Two recent reports—Federal Drug Prosecutions Fall to Lowest Levels in Over 13 Years and Criminal Deportation Filings Dip to 12%—provide some insight into the types of reports you might find in TRACfed.

If you are interested in learning about the “lead charges” under the U.S. Code assigned by federal prosecutors across the country, you can use the “About the law” tool.  Just click on a section of the U.S. Code and find out how many prosecutions and convictions took place and what their geographic distribution was.  Would it surprise you to learn that in 2013 there was a total of 71 prosecutions and 43 convictions under the Supplemental Nutrition Assistance Program (SNAP) and that most of those cases occurred in the eastern half of the United States?

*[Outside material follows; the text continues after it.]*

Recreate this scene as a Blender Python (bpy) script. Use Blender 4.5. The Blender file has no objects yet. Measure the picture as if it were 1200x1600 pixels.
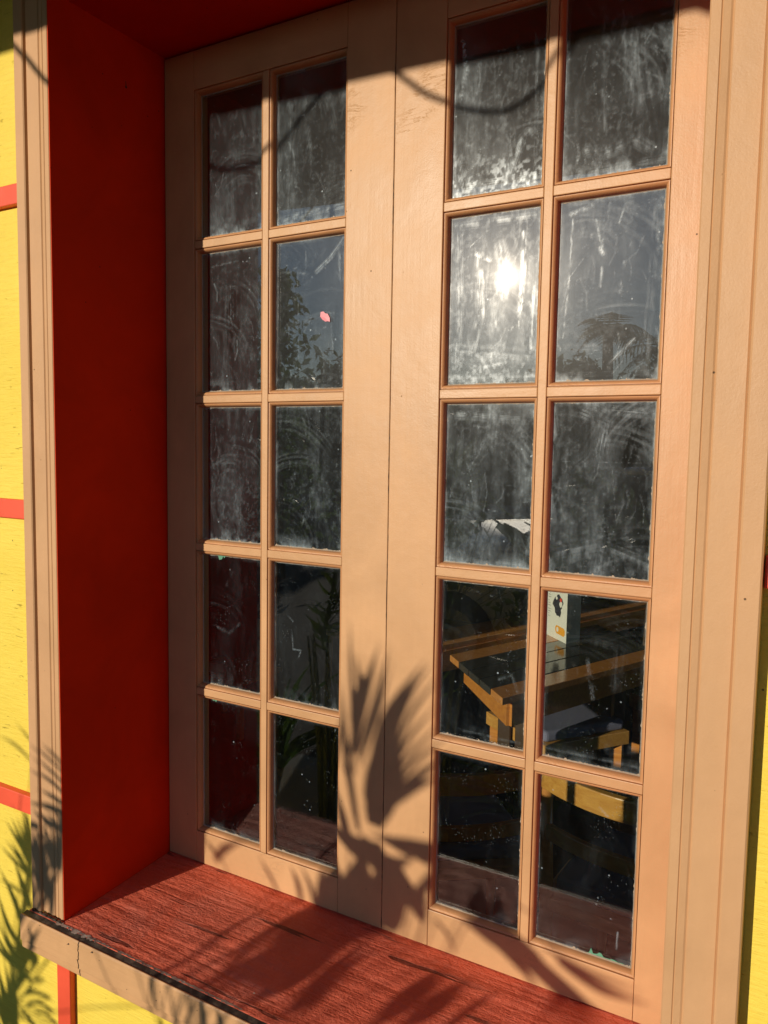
import bpy, bmesh, math, random
import numpy as np
from mathutils import Vector, Matrix
random.seed(7)
rng = np.random.default_rng(11)
S = bpy.context.scene
R = math.radians

# ------------------------------------------------------------------ camera
# x runs right along the facade, y into the building, z up. y = 0 is the face of
# the sashes, z = 0 the lowest edge of the glazed openings, ground is at GZ.
CP = np.array([0.9360, -0.9957, 0.6859]); YAW, PITCH, ROLL, FPX = 0.5142, -0.0831, 0.0165, 1208.4
def basis():
    cy, sy, cp, sp = math.cos(YAW), math.sin(YAW), math.cos(PITCH), math.sin(PITCH)
    F = np.array([-sy*cp, cy*cp, sp]); r = np.array([cy, sy, 0.]); U = np.cross(r, F)
    c, s = math.cos(ROLL), math.sin(ROLL)
    return c*r+s*U, -s*r+c*U, F
BR, BU, BF = basis()
cam = bpy.data.cameras.new('camera'); camo = bpy.data.objects.new('camera', cam)
S.collection.objects.link(camo); S.camera = camo
cam.sensor_fit = 'AUTO'; cam.sensor_width = 36; cam.lens = FPX/1600*36
cam.clip_start = 0.02; cam.clip_end = 2000
m = Matrix(((BR[0], BU[0], -BF[0]), (BR[1], BU[1], -BF[1]), (BR[2], BU[2], -BF[2])))
camo.matrix_world = Matrix.Translation(Vector(CP)) @ m.to_4x4()

# ------------------------------------------------------------------ light
SUN = np.array([-0.3466, -0.9140, 0.2109]); SUN /= np.linalg.norm(SUN)      # towards the sun
sun = bpy.data.lights.new('sun', 'SUN'); suno = bpy.data.objects.new('sun', sun)
S.collection.objects.link(suno)
sun.energy = 3.9; sun.angle = R(0.53); sun.color = (1.0, 0.86, 0.68)
suno.rotation_euler = Vector(SUN).to_track_quat('Z', 'Y').to_euler()
suno.location = (-3, -8, 4)
w = bpy.data.worlds.new('World'); S.world = w; w.use_nodes = True
wn = w.node_tree.nodes; bg = wn['Background']
sky = wn.new('ShaderNodeTexSky'); sky.sky_type = 'NISHITA'; sky.sun_disc = False
sky.sun_elevation = math.asin(SUN[2]); sky.sun_rotation = math.atan2(SUN[0], SUN[1])
sky.air_density = 1.0; sky.dust_density = 0.15; sky.ozone_density = 3.5
w.node_tree.links.new(sky.outputs[0], bg.inputs[0]); bg.inputs[1].default_value = 0.088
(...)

For those more interested in accessing data to do their own analysis, tracfed has three tools designed to meet a range of needs aptly called Express, Going Deeper and Analyzer. The data that can be accessed with these tools varies based on which of the 6 “layers” of information you are researching: 

  • Criminal (enforcement)
  • Civil (enforcement)
  • Administrative (enforcement)
  • People (federal employees)
  • Money (federal expenditures)
  • Context (demographic and economic information about your community) 

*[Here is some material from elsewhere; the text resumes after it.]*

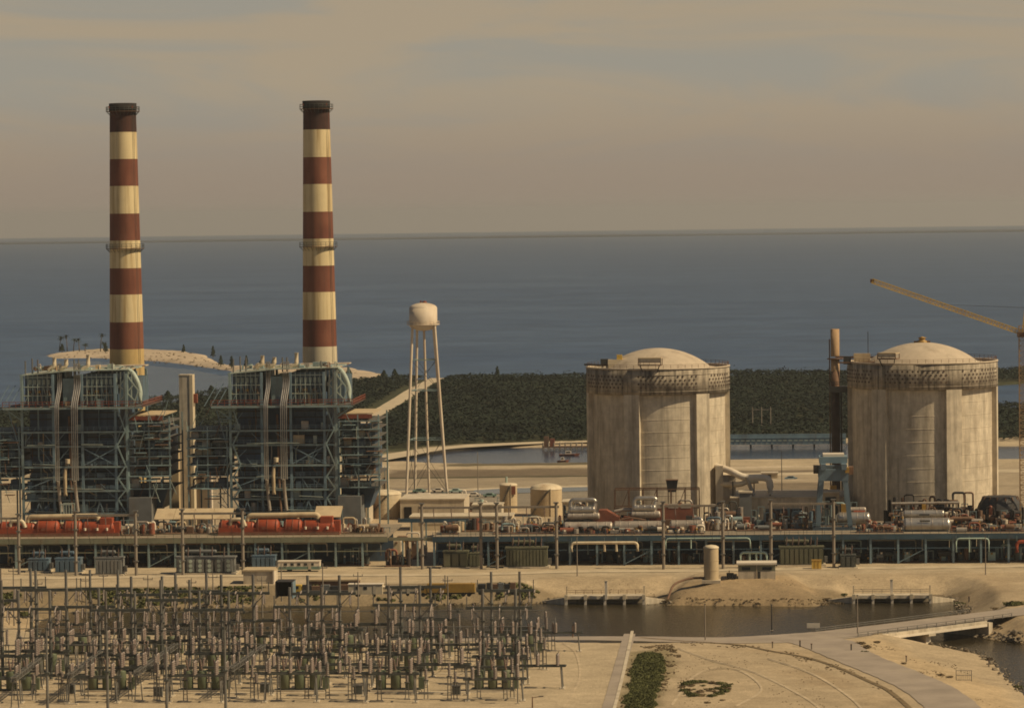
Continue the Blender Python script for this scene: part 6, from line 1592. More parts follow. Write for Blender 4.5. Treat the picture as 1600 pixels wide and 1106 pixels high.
# posts along the yard's right edge, taller and single
for i, (px, py) in enumerate([(809, 1099), (825, 1069), (838, 1041), (853, 1010)]):
    u, w_ = pg(px, py)
    t = thing('edge_post', f'thin single bus post on the right edge of the switchyard, {ordw(i)} from the camera', 'bus post', u, w_, 0, 'thin posts on the right edge of the switchyard')
    bx(t, 'footing', M['pale'], -.45, .45, -.45, .45, 0, .2); bar(t, 'post', G, (0, 0, 0), (0, 0, 5.2), .2); pole(t, 'post_insulator', M['greyporc'], (0, 0, 5.3), (0, 0, 8.0), .4, 'insul'); bx(t, 'cap_plate', GD, -.5, .5, -.5, .5, 5.2, 5.3)
# tubular bus bars over the rows
for r in range(3):
    for q in (1,):
        w_ = wB[r] + 9.5 + (-1.1 + 1.1 * q); ua = uc0 - pitch * (NB - .5); ub = uc0 + (6.5 if r else 6)
        t = thing('bus_bar', f'long tubular bus bar over the switches behind the {ROWN[r]} breaker row', 'bus bar', ua, w_, 8.05 + .5, 'tubular bus bars over the switchyard')
        n = NB * 2
        for i in range(n): pole(t, 'tube', G, ((ub - ua) * i / n, 0, 0), ((ub - ua) * (i + 1) / n, 0, 0), .09)
        for i in range(1, n): bx(t, 'coupler', GD, (ub - ua) * i / n - .3, (ub - ua) * i / n + .3, -.2, .2, -.4, .2)
# tall steel masts in the foreground and thin floodlight poles
for i, (px, py, yt) in enumerate([(75, 1135, 985), (169, 1132, 984), (261, 1130, 1010), (353, 1128, 984)]):
    u, w_ = pg(px, py); h = pw(px, yt, w_)[1]
    t = thing('lightning_mast', f'tall plain steel mast in the switchyard foreground, {ordw(i)} from the left', 'mast', u, w_, 0, 'plain steel masts in the foreground')
    pole(t, 'shaft', G, (0, 0, 0), (0, 0, h), .32, 'taper'); bx(t, 'base_plate', GD, -.6, .6, -.6, .6, 0, .12); bx(t, 'bracket', GD, -.5, .5, -.5, .5, h * .55, h * .55 + .35); bar(t, 'cap_rod', G, (0, 0, h), (0, 0, h + 1.2), .1)
# old strung beams of the left part of the yard: raised lattice beams on four legs
def beam_stand(label, xa, ya, xb, yb, z):
    pa, pb = gp(xa, ya, z), gp(xb, yb, z)
    a = (pa - ORG).dot(EU), (pa - ORG).dot(EW); b_ = (pb - ORG).dot(EU), (pb - ORG).dot(EW)
    t = thing('beam_stand', label, 'beam stand', a[0], a[1], 0, 'slanting bus beams in the left of the switchyard')
    d = Vector((b_[0] - a[0], b_[1] - a[1], 0)); L = d.length
    lattice(t, (0, 0, z), (d.x, d.y, z), .42, G, max(4, int(L / 1.6)), .16, .09)
    for f in (.06, .94):
        p = d * f
        for s in (-1, 1): bar(t, 'leg', G, (p.x + s * .8, p.y, 0), (p.x + s * .35, p.y, z - .4), .2)
        bx(t, 'footing', M['pale'], p.x - 1.3, p.x + 1.3, p.y - .5, p.y + .5, 0, .2)
    for f in (.25, .5, .75):
        p = d * f; pole(t, 'post_insulator', M['greyporc'], (p.x, p.y, z + .4), (p.x, p.y, z + 2.4), .26, 'insul')
beam_stand('slanting lattice bus beam in the left of the switchyard, between the second and third masts', 212, 1052, 275, 1008, 6.0)
beam_stand('slanting lattice bus beam in the left of the switchyard, left of the first mast', 20, 1062, 62, 1030, 6.0)
beam_stand('slanting lattice bus beam in the left of the switchyard, right of the fourth mast', 360, 1046, 412, 1010, 6.0)
beam_stand('slanting lattice bus beam in the left of the switchyard, between the first and second masts', 108, 1056, 160, 1018, 6.0)
# yard paraphernalia: cable trench covers
for i in range(3):
    y = (1071, 1043, 1016)[i]; ua = pg(20, y)[0]; ub, w_ = pg(800, y); w_ = wB[i] - 3.2
    t = thing('cable_trench', f'concrete cable trench cover strip ahead of the {ROWN[i]} breaker row', 'cable trench', ua, w_)
    n = 40
    for k in range(n): bx(t, 'cover_slab', M['concrete'], (ub - ua) * k / n + .03, (ub - ua) * (k + 1) / n - .03, -.4, .4, 0, .12)
# a ladder of slim line poles along the far bank behind the yard
for i, (px, py, yt) in enumerate([(22, 968, 885), (60, 965, 905), (135, 962, 900), (162, 930, 893), (232, 960, 898), (300, 958, 903), (333, 930, 895), (410, 955, 900), (440, 930, 880), (505, 952, 880), (560, 950, 893), (700, 950, 900)]):
    u, w_ = pg(px, py); h = pw(px, yt, w_)[1]
    t = thing('line_pole', f'slim line pole on the canal bank behind the switchyard, {ordw(i)} from the left', 'pole', u, w_, -1.5, 'slim line poles on the canal bank')
    pole(t, 'shaft', M['wood'], (0, 0, 0), (0, 0, h + 1.5), .2, 'taper'); bar(t, 'cross_arm', M['wood'], (-1.2, 0, h + .4), (1.2, 0, h + .4), .18)
    for s in (-1, 0, 1): pole(t, 'pin_insulator', M['greyporc'], (s * 1.1, 0, h + .5), (s * 1.1, 0, h + .95), .13, 'insul')

# ================================================================ canal works, bridge and small things
def intake(label, xa, xb, yt, yw, n, mrail):
    """open concrete intake: deck beam on piers standing in the canal"""
    pa, pb = gp(xa, yw, SEA), gp(xb, yw, SEA)
    u0, w0 = (pa - ORG).dot(EU), (pa - ORG).dot(EW); u1, w1 = (pb - ORG).dot(EU), (pb - ORG).dot(EW)
    w_ = (w0 + w1) / 2; L = u1 - u0; zt = pw((xa + xb) / 2, yt, w_)[1]
    t = thing('canal_intake', label, 'intake', u0, w_, 0, 'concrete intakes in the canal')
    for i in range(n):
        a, b_ = L * i / n, L * (i + 1) / n
        bx(t, 'deck_slab', M['pale'], a + .03, b_ - .03, -.5, 3.5, zt - .45, zt)
        bx(t, 'front_beam', M['concrete'], a + .03, b_ - .03, -.7, -.5 - .003, zt - .85, zt - .1)
        bx(t, 'back_wall', M['concrete'], a, b_, 3.5, 3.9, SEA - 2, zt - .02)
    for i in range(n + 1):
        x = L * i / n
        bx(t, 'pier', M['white'], x - .32, x + .32, -1.0, 3.0, SEA - 2, zt - .47); bx(t, 'pier_nose', M['cream'], x - .42, x + .42, -1.2, -.72, zt - 1.0, zt + .3)
    for x in (0, L): bar(t, 'gate_post', M['cream'], (x, 2.7, zt), (x, 2.7, zt + 2.2), .35)
    rail(t, [(0, 3.4), (L, 3.4)], zt, mrail, h=1.1, step=2.2, t=.1)
    for s, x in ((-1, -.5), (1, L + .5)):
        MB().add([(x, -.5, SEA - 2), (x + s * 6, 4, SEA - 2), (x + s * 6, 4, SEA + .5), (x, -.5, zt - .4), (x, .3, SEA - 2), (x + s * 6, 4.8, SEA - 2), (x + s * 6, 4.8, SEA + .5), (x, .3, zt - .4)],
                 [(0, 1, 2, 3), (7, 6, 5, 4), (3, 2, 6, 7), (0, 3, 7, 4), (1, 5, 6, 2), (0, 4, 5, 1)]).build('wing_wall', M['concrete'], t)
intake('long concrete canal intake on white piers left of the mound', 885, 1006, 930, 944, 4, M['rust'])
intake('concrete canal intake with dark piers right of the mound', 1334, 1454, 929, 942, 4, M['wood'])
t = thing('bank_post', 'white marker post on the canal bank behind the intake left of the mound', 'post', *pg(947, 921)); bx(t, 'shaft', M['white'], -.32, .32, -.3, .3, -2.5, 2.2); bx(t, 'cap', M['pale'], -.42, .42, -.4, .4, 2.2, 2.35)
t = thing('bank_post', 'white marker post on the canal bank behind the intake right of the mound', 'post', *pg(1393, 917)); bx(t, 'shaft', M['white'], -.32, .32, -.3, .3, -2.5, 1.9); bx(t, 'cap', M['pale'], -.42, .42, -.4, .4, 1.9, 2.05)
# tank and pump house on the mound
u, w_ = pg(1111.5, 904, 1.2); k = 1 / scale_at(w_); r = 11.5 * k
zt = pw(1111, 855, w_)[1]
t = thing('surge_tank', 'slim tan upright tank on the mound above the canal', 'tank', u, w_, 1.0)
MB().lathe([(r, 0), (r, zt - 1)], 32).build('shell', M['tan'], t); MB().lathe([(r + .1, zt - 1.15), (r + .1, zt - .85), (r * .7, zt - .45), (.01, zt - .25)], 32).build('roof', M['cream'], t)
for z in (.3, .6): MB().lathe([(r, (zt - 1) * z - .06), (r + .05, (zt - 1) * z - .05), (r + .05, (zt - 1) * z + .05), (r, (zt - 1) * z + .06)], 32).build('hoop', M['tan'], t)
pipe(t, 'outlet_pipe', M['rust'], bend([(-r, 0, .5), (-r - 4, -1, .5), (-r - 8, -5, -.6), (-r - 9.5, -10, -4.5)], 2), .3, 8); bx(t, 'footing', M['pale'], -r - .5, r + .5, -r - .5, r + .5, -.8, .02)
u, w_ = pg(1182.5, 903, 1.2); k = 1 / scale_at(w_); hw = 29 * k; h = pw(1182, 879, w_)[1] - 1.0
t = thing('pump_house', 'small pump house with pale flat roof and green wall on the mound', 'building', u, w_, 1.0)
bx(t, 'lower_wall', M['concrete'], -hw, hw, 0, 6, -.6, h * .48); bx(t, 'upper_wall', M['greendeck'], -hw + .003, hw - .003, .003, 6 - .003, h * .48, h - .5)
bx(t, 'roof', M['white'], -hw - .4, hw + .4, -.4, 6.4, h - .5, h); bar(t, 'downpipe', M['cream'], (0, -.08, -.4), (0, -.08, h - .5), .14)
for a, b_ in ((-.8, -.35), (.3, .8)): bx(t, 'window', M['glass'], hw * a, hw * b_, -.05, -.003, h * .55, h * .74)
bx(t, 'door', M['darksteel'], hw * .04, hw * .2, -.06, -.003, -.3, h * .46)
t = thing('portable_pump', 'small black portable pump beside the pump house', 'pump', pg(1143, 903, 1.2)[0], pg(1143, 903, 1.2)[1], 1.0)
bx(t, 'engine', M['rubber'], -1.3, .6, -.5, .6, .4, 1.6); bx(t, 'radiator', M['darksteel'], .6, 1.4, -.5, .6, .4, 1.3); inst('pole', M['darksteel'], 'exhaust', t, (-.6, 0, 1.6), (.1, .1, .7))
for x in (-.9, .9): inst('drum', M['rubber'], 'wheel', t, (x, -.5, .4), (.4, .4, .2), Vector((0, -1, 0)).to_track_quat('Z', 'Y'))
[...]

Using the Criminal layer as an example: if you want to know the monthly prosecution, conviction or prison sentences of one year or more, then the pull-down menu in the Express tool is the one for you. If you also want to know the lead charges, what agency brought them, and what prosecutions were declined, then use Going Deeper. If you want to create your own unique data slice on a topic or by a specific agency or statute, use Analyzer, but be sure to first take the Guided Tour to familiarize yourself with this powerful tool.

The design of TRACfed interface looks somewhat dated and cluttered, but once you get started it is surprisingly easy to navigate. It contains a massive amount of federal government data and provides robust tools to meet the needs of the beginning and expert researcher.  TRACfed is the product of a nonpartisan project associated with Syracuse University.